Yellow Pages: Ballast for my big blue bin
I walked out my door yesterday and found two Yellow Pages behemoths on my doorstep. Thankfully, someone came and stole one while I wasn’t looking. Perhaps one of my neighbours actually makes use of the Yellow Pages. I sure don’t. Who, in this day and age, makes their fingers do the walking through pounds of inky newsprint when you can find everything you need while afloat in the cloudlike ether of the Internet? I promptly put the Pages where it belongs—but not before discovering some truly stupid information inside, plus one very curious omission, which I’ll tell you about after the jump.
Before tossing it into the recycling bin, I flipped though to see if this thing might be of any use at all. There was a guide for visitors to Toronto. Perhaps they ought to plunk the Yellow Pages outside the door of every hotel room in the city. There were shopping mall maps, not particularly useful at home, and not particularly portable as I walk the length of Yorkdale. There were some useful emergency phone numbers and whatnot, stuff the city ought to include on the back page of its recycling calendar. The most fun I had was looking at the colour-coded seating charts for local theatres and stadiums—including the Air Canada Centre, the Hershey Centre in Mississauga, BMO Field, Massey Hall, the works.
Yet one venue was absent, the one stadium that hosts the only affordable regular attraction in town: the Rogers Centre, home of the Blue Jays. I don’t know why, but could it be out of petty rivalry? Rogers, after all, is Bell Canada’s main competitor, and the Bell logo is there on the bottom left-hand corner of the Yellow Pages cover, just above the words “Fully Recyclable.” Okey-dokey, then: off she goes into the black-hole bin.

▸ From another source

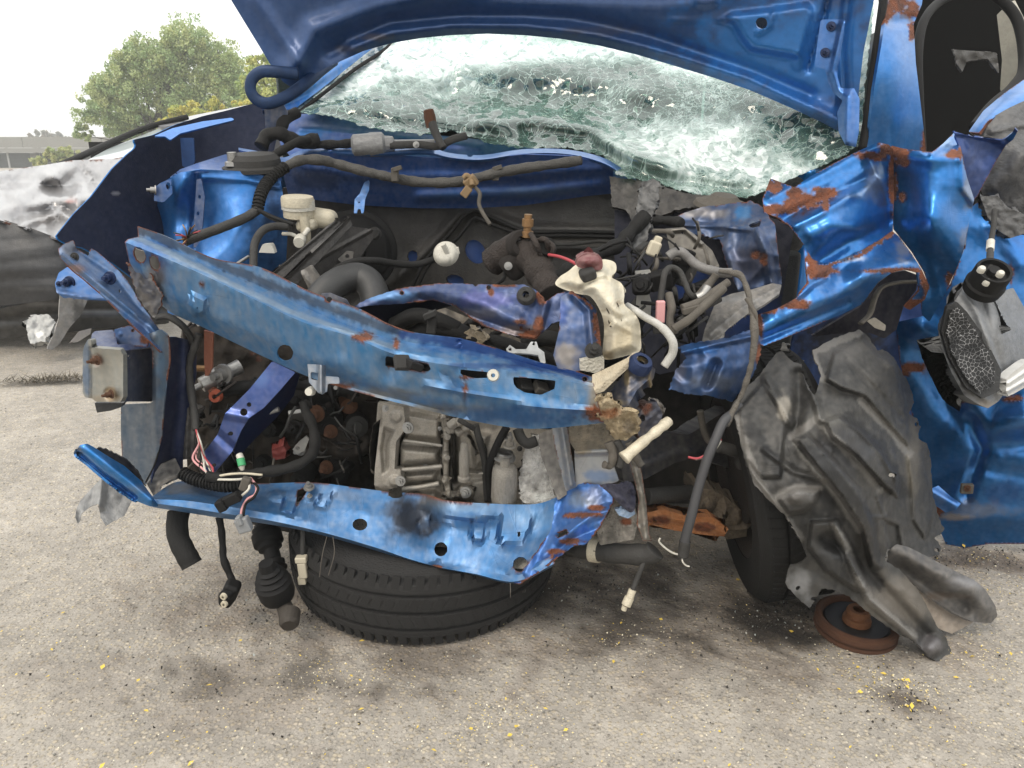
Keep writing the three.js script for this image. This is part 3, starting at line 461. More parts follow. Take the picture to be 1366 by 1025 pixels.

this is a personal peeve of mine. I think Yellowpages should put a sticky on people’s mailboxes saying “we’ll be back tomorrow – if this is still here, we’ll deliver you a phone book”
The Province should force Yellow Pages to contribute to the Stewardship fund, although they might ask with some merit why Toronto Life and other publications don’t face similar charges.
Full disclosure, I’m the Webmaster for Yellow Pages Group. The print directory is still relevant for approximately 70% of Canadians that use it every month. The omission of the Rogers Centre info was an oversight that is being promptly corrected for future publications. Yellow Pages Group has been contributing to Ontario recycling for more than a decade and currently funds directory recycling through Stewardship Ontario.